»»
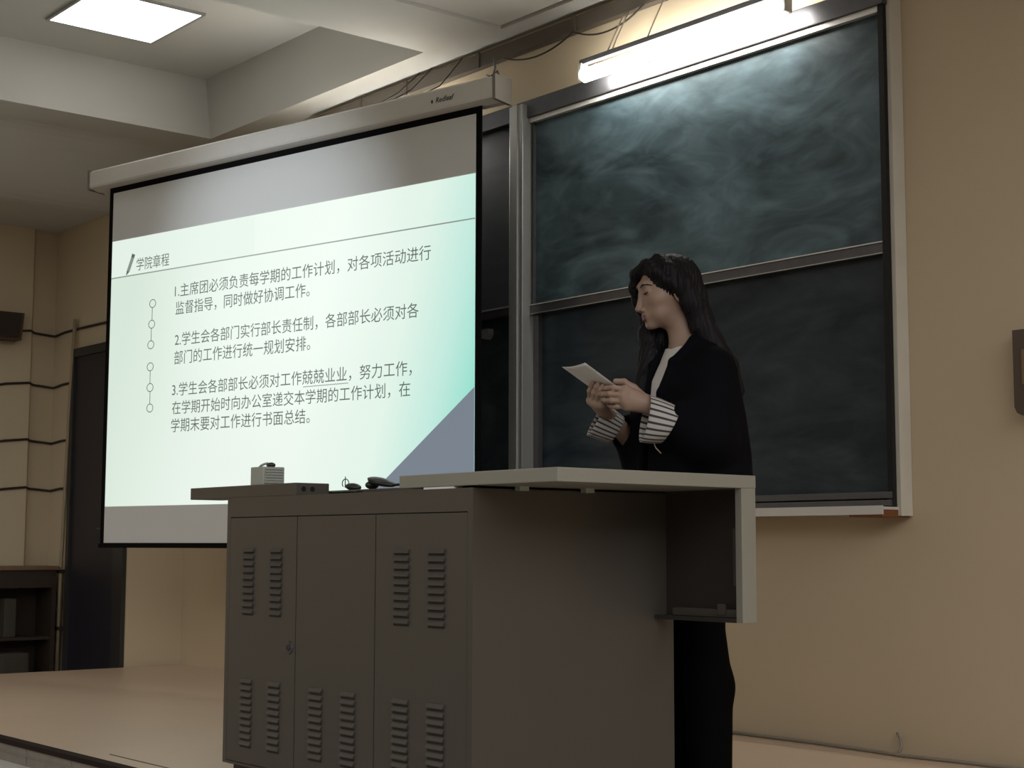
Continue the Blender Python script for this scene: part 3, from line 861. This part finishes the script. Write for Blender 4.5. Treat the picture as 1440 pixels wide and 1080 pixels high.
# skull and face
B.ell(hd_(-0.012, 0, 0.022), (0.090 * s_, 0.072 * s_, 0.082 * s_), HF, 0.01)
B.ell(hd_(0.030, 0, -0.030), (0.058 * s_, 0.057 * s_, 0.078 * s_), HF, 0.03)
B.ell(hd_(0.032, 0, -0.078), (0.046 * s_, 0.043 * s_, 0.034 * s_), HF, 0.02)
B.ball(hd_(0.069, 0, -0.104), 0.0135, 0.028)
for q in (-1, 1):
    B.ball(hd_(0.050, q * 0.040, -0.030), 0.022, 0.022)
    B.ball(hd_(0.045, q * 0.030, -0.070), 0.022, 0.02)
B.cone(hd_(0.079, -0.030, 0.020), hd_(0.079, 0.030, 0.020), 0.009, 0.009, 0.022)
for q in (-1, 1):
    B.ball(hd_(0.098, q * 0.033, 0.000), 0.0125, 0.016, 'cut')
    B.ell(hd_(0.0735, q * 0.032, -0.003), (0.0125, 0.0150, 0.0118), HF, 0.006)
# nose
B.cone(hd_(0.0835, 0, 0.006), hd_(0.1005, 0, -0.048), 0.0055, 0.0080, 0.012)
B.ball(hd_(0.1015, 0, -0.0525), 0.0085, 0.008)
for q in (-1, 1):
    B.ball(hd_(0.0910, q * 0.0110, -0.0560), 0.0072, 0.007)
    B.ball(hd_(0.0970, q * 0.0060, -0.0640), 0.0032, 0.004, 'cut')
# mouth
B.ell(hd_(0.078, 0, -0.076), (0.0100, 0.022, 0.011), HF, 0.014)
B.ell(hd_(0.0842, 0, -0.0755), (0.0070, 0.0200, 0.0050), HF, 0.005)
B.ell(hd_(0.0822, 0, -0.0860), (0.0075, 0.0175, 0.0055), HF, 0.005)
B.cone(hd_(0.0920, -0.016, -0.0806), hd_(0.0920, 0.016, -0.0806), 0.0016, 0.0016, 0.004, 'cut')
B.ball(hd_(0.083, 0, -0.0965), 0.006, 0.010, 'cut')
# ears
for q in (-1, 1):
    B.ell(hd_(-0.012, q * 0.070, -0.018), (0.017, 0.0075, 0.030), HF, 0.006)
    B.ell(hd_(-0.009, q * 0.0775, -0.014), (0.009, 0.005, 0.017), HF, 0.004, 'cut')
# neck and trunk
B.cone(hd_(-0.020, 0, -0.060), tp(-0.012, 0, 1.355), 0.047, 0.050, 0.025)
B.cone(tp(0.0, -0.125, 1.305), tp(0.0, 0.125, 1.305), 0.045, 0.045, 0.05)
B.cone(tp(-0.005, 0, 1.335), tp(0.0, 0, 1.355), 0.06, 0.052, 0.04)
B.cone(tp(0.01, -0.06, 1.24), tp(0.01, 0.06, 1.24), 0.095, 0.095, 0.05)
B.cone(tp(0.01, -0.04, 1.08), tp(0.01, 0.04, 1.08), 0.085, 0.085, 0.06)
B.cone(tp(0.0, -0.07, 0.90), tp(0.0, 0.07, 0.90), 0.095, 0.095, 0.06)
for q, (dx) in ((1, 0.0), (-1, 0.0)):
    B.chain([tp(0, q * 0.085, 0.88), tp(0.015, q * 0.088, 0.48), tp(0.0, q * 0.088, 0.09)], [0.066, 0.043, 0.034], 0.02)
    B.cone(tp(-0.02, q * 0.088, 0.05), tp(0.15, q * 0.095, 0.035), 0.034, 0.026, 0.02)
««
Brief: Replicate the material above verbatim; images stay out of the copy.

Task solution:
Continue the Blender Python script for this scene: part 3, from line 861. This part finishes the script. Write for Blender 4.5. Treat the picture as 1440 pixels wide and 1080 pixels high.
# skull and face
B.ell(hd_(-0.012, 0, 0.022), (0.090 * s_, 0.072 * s_, 0.082 * s_), HF, 0.01)
B.ell(hd_(0.030, 0, -0.030), (0.058 * s_, 0.057 * s_, 0.078 * s_), HF, 0.03)
B.ell(hd_(0.032, 0, -0.078), (0.046 * s_, 0.043 * s_, 0.034 * s_), HF, 0.02)
B.ball(hd_(0.069, 0, -0.104), 0.0135, 0.028)
for q in (-1, 1):
    B.ball(hd_(0.050, q * 0.040, -0.030), 0.022, 0.022)
    B.ball(hd_(0.045, q * 0.030, -0.070), 0.022, 0.02)
B.cone(hd_(0.079, -0.030, 0.020), hd_(0.079, 0.030, 0.020), 0.009, 0.009, 0.022)
for q in (-1, 1):
    B.ball(hd_(0.098, q * 0.033, 0.000), 0.0125, 0.016, 'cut')
    B.ell(hd_(0.0735, q * 0.032, -0.003), (0.0125, 0.0150, 0.0118), HF, 0.006)
# nose
B.cone(hd_(0.0835, 0, 0.006), hd_(0.1005, 0, -0.048), 0.0055, 0.0080, 0.012)
B.ball(hd_(0.1015, 0, -0.0525), 0.0085, 0.008)
for q in (-1, 1):
    B.ball(hd_(0.0910, q * 0.0110, -0.0560), 0.0072, 0.007)
    B.ball(hd_(0.0970, q * 0.0060, -0.0640), 0.0032, 0.004, 'cut')
# mouth
B.ell(hd_(0.078, 0, -0.076), (0.0100, 0.022, 0.011), HF, 0.014)
B.ell(hd_(0.0842, 0, -0.0755), (0.0070, 0.0200, 0.0050), HF, 0.005)
B.ell(hd_(0.0822, 0, -0.0860), (0.0075, 0.0175, 0.0055), HF, 0.005)
B.cone(hd_(0.0920, -0.016, -0.0806), hd_(0.0920, 0.016, -0.0806), 0.0016, 0.0016, 0.004, 'cut')
B.ball(hd_(0.083, 0, -0.0965), 0.006, 0.010, 'cut')
# ears
for q in (-1, 1):
    B.ell(hd_(-0.012, q * 0.070, -0.018), (0.017, 0.0075, 0.030), HF, 0.006)
    B.ell(hd_(-0.009, q * 0.0775, -0.014), (0.009, 0.005, 0.017), HF, 0.004, 'cut')
# neck and trunk
B.cone(hd_(-0.020, 0, -0.060), tp(-0.012, 0, 1.355), 0.047, 0.050, 0.025)
B.cone(tp(0.0, -0.125, 1.305), tp(0.0, 0.125, 1.305), 0.045, 0.045, 0.05)
B.cone(tp(-0.005, 0, 1.335), tp(0.0, 0, 1.355), 0.06, 0.052, 0.04)
B.cone(tp(0.01, -0.06, 1.24), tp(0.01, 0.06, 1.24), 0.095, 0.095, 0.05)
B.cone(tp(0.01, -0.04, 1.08), tp(0.01, 0.04, 1.08), 0.085, 0.085, 0.06)
B.cone(tp(0.0, -0.07, 0.90), tp(0.0, 0.07, 0.90), 0.095, 0.095, 0.06)
for q, (dx) in ((1, 0.0), (-1, 0.0)):
    B.chain([tp(0, q * 0.085, 0.88), tp(0.015, q * 0.088, 0.48), tp(0.0, q * 0.088, 0.09)], [0.066, 0.043, 0.034], 0.02)
    B.cone(tp(-0.02, q * 0.088, 0.05), tp(0.15, q * 0.095, 0.035), 0.034, 0.026, 0.02)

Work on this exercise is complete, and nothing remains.